Owned by Qatar’s Hassad Food Company, the newly aggregated Telopea Downs Station is being developed to an impressive size and scale.

Story By Tom Dawkins

The sign to Telopea Downs is easy to overlook on the drive between Melbourne and Adelaide. In fact, despite being only 40 kilometres off the national highway, almost all interstate travellers who fly past the turn-off would plead ignorance to its very existence. Even in the farming community, this area is often seen as a poor cousin of the more fertile rural districts further south in the West Wimmera and South Australia’s south-east.
As such, Telopea Downs is an unlikely place to find one of the most remarkable stories of modern investment in Australian agriculture on a large scale. Less than a year since it purchased a large parcel of land in the area, Hassad Australia is overseeing significant development work on its Telopea Downs aggregation, the size and value of which would be unimaginable in conventional family-farming operations. Hassad Australia was established in November 2009 as the first overseas investment of the Hassad Food Company, a unit of the Qatar Investment Authority.
Telopea Downs Station, as the aggregation is now called, comprises nine Victorian properties and an adjoining block on the South Australian side of the border, totalling 40,450 hectares. The property is essentially 40km long and 10km wide on a north/south axis, straddling the state border for about 15km. It is dominated by a mix of undulating sand dunes and plains.
Agricultural development in the area began in 1954 as part of a project by Australian Mutual Provident (AMP) to transform the local desert country into productive farmland. AMP was allotted 100,000ha of the Big Desert in the Telopea Downs area. Land was cleared, ploughed and leased out for grazing until the soils were deemed productive enough for cropping.
But many early farms proved too small to survive, especially when recurrent droughts swept the district. Over the years, adjoining farms have been combined and the local community has shrunk.
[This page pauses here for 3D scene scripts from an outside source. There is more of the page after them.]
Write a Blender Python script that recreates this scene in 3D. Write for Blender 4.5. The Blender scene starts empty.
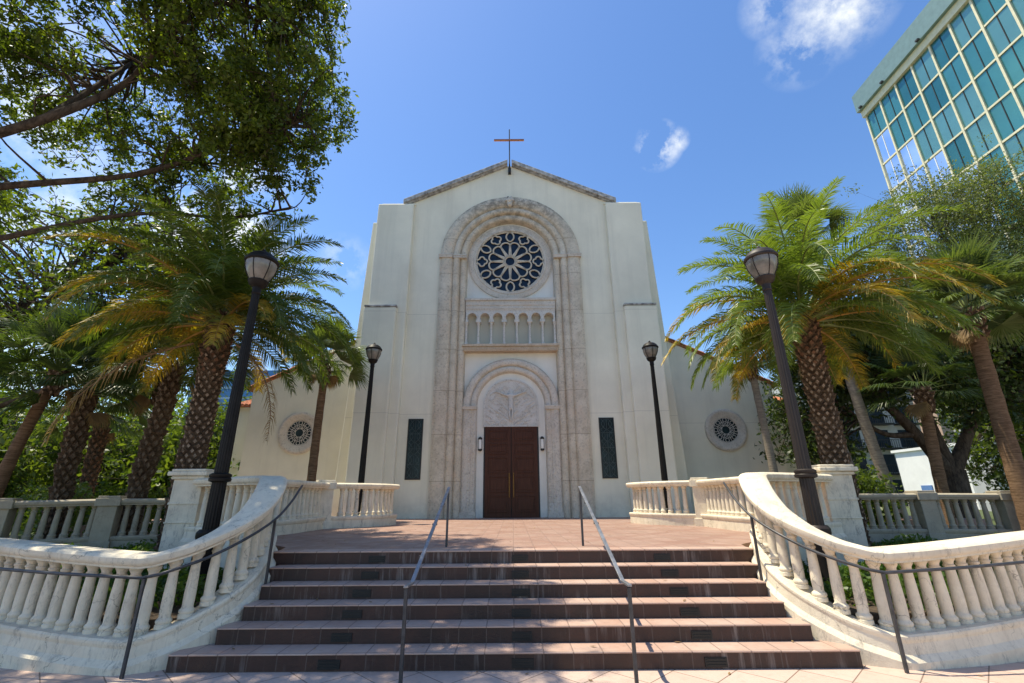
import bpy, math, random
import numpy as np
from mathutils import Vector, Matrix
PI = math.pi
sc = bpy.context.scene
C = sc.collection
# ------------------------------------------------------------------ camera
cd = bpy.data.cameras.new('camera'); cam = bpy.data.objects.new('camera', cd); C.objects.link(cam)
sc.camera = cam
cd.sensor_width = 36.0; cd.lens = 16.0; cd.clip_start = 0.05; cd.clip_end = 5000
p, r_ = math.radians(19.0), math.radians(0.4)
F = Vector((0, math.cos(p), math.sin(p))); R0 = Vector((1, 0, 0)); U0 = Vector((0, -math.sin(p), math.cos(p)))
R = R0*math.cos(r_) - U0*math.sin(r_); U = U0*math.cos(r_) + R0*math.sin(r_)
M = Matrix((R, U, -F)).transposed().to_4x4(); M.translation = Vector((0, 0, 1.69))
cam.matrix_world = M
# ------------------------------------------------------------------ sun, sky, exposure
SUN = Vector((-0.37, 0.09, 1.0)).normalized()
sd = bpy.data.lights.new('sun', 'SUN'); sun = bpy.data.objects.new('sun', sd); C.objects.link(sun)
sd.energy = 4.4; sd.angle = math.radians(0.5); sd.color = (1.0, 0.95, 0.87)
sun.rotation_euler = SUN.to_track_quat('Z', 'Y').to_euler(); sun.location = (-10, 5, 30)
w = bpy.data.worlds.new('World'); sc.world = w; w.use_nodes = True
nt = w.node_tree; N = nt.nodes; Lk = nt.links
bg = N['Background']; bg.inputs[1].default_value = 0.115
sky = N.new('ShaderNodeTexSky'); sky.sky_type = 'NISHITA'; sky.sun_disc = False
sky.sun_elevation = math.asin(SUN.z); sky.sun_rotation = math.atan2(SUN.x, SUN.y)
sky.air_density = 1.0; sky.dust_density = 0.35; sky.ozone_density = 2.2
def wn(t, **k):
    n = N.new(t)
    for a, b in k.items(): setattr(n, a, b)
    return n
tc = wn('ShaderNodeTexCoord')
nz = wn('ShaderNodeTexNoise'); nz.inputs['Scale'].default_value = 13; nz.inputs['Detail'].default_value = 9; nz.inputs['Roughness'].default_value = 0.62
Lk.new(tc.outputs['Generated'], nz.inputs['Vector'])
# a few small fair-weather clouds at their own directions
def dirvec(px, py):
    v = F + R*((px-512)/455) + U*((341.5-py)/455); return v.normalized()
acc = None
for (px, py, rad, amt) in [(836,4,.070,.60),(800,46,.055,.44),(770,6,.040,.42),(658,146,.040,1.0),(676,140,.022,.7),(345,262,.05,.35),(215,225,.13,.9),(40,305,.14,.9),(30,95,.12,.5),(110,240,.12,.6),(1000,470,.2,.7),(860,480,.15,.6)]:
    d = dirvec(px, py)
    vd = wn('ShaderNodeVectorMath', operation='DISTANCE'); vd.inputs[1].default_value = d
    nrm = wn('ShaderNodeVectorMath', operation='NORMALIZE'); Lk.new(tc.outputs['Generated'], nrm.inputs[0]); Lk.new(nrm.outputs[0], vd.inputs[0])
    mr = wn('ShaderNodeMapRange'); mr.inputs[1].default_value = rad*1.25; mr.inputs[2].default_value = 0; mr.inputs[3].default_value = 0; mr.inputs[4].default_value = amt
    Lk.new(vd.outputs['Value'], mr.inputs[0])
    if acc is None: acc = mr.outputs[0]
    else:
        mx = wn('ShaderNodeMath', operation='MAXIMUM'); Lk.new(acc, mx.inputs[0]); Lk.new(mr.outputs[0], mx.inputs[1]); acc = mx.outputs[0]
th = wn('ShaderNodeMapRange'); th.inputs[1].default_value = 0.42; th.inputs[2].default_value = 0.78; Lk.new(nz.outputs['Fac'], th.inputs[0])
mul = wn('ShaderNodeMath', operation='MULTIPLY'); Lk.new(acc, mul.inputs[0]); Lk.new(th.outputs[0], mul.inputs[1])
cl = wn('ShaderNodeMath', operation='MULTIPLY'); cl.use_clamp = True; Lk.new(mul.outputs[0], cl.inputs[0]); cl.inputs[1].default_value = 2.3
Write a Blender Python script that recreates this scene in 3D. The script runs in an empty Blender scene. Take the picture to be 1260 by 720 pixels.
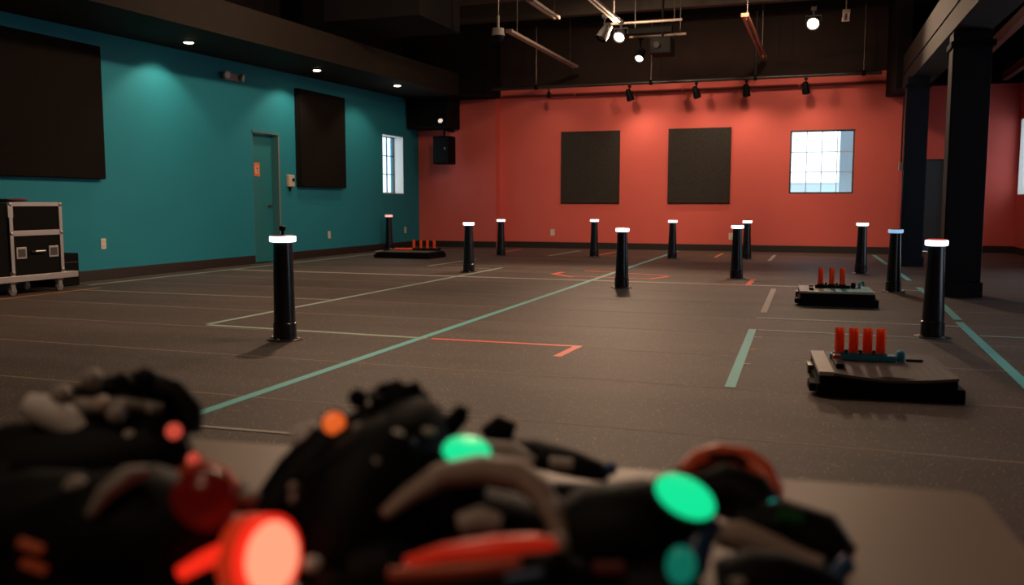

Absentee-owner properties have become common in the area, with most of the properties purchased by Hassad falling into this category.
The new aggregation forms part of Hassad’s wider portfolio of Australian properties, which total 250,000ha over 11 properties from Queensland to Western Australia. While some of its other properties are geared towards Hassad’s aim of producing 160,000 tonnes of grain a year, the main focus at Telopea Downs is lamb.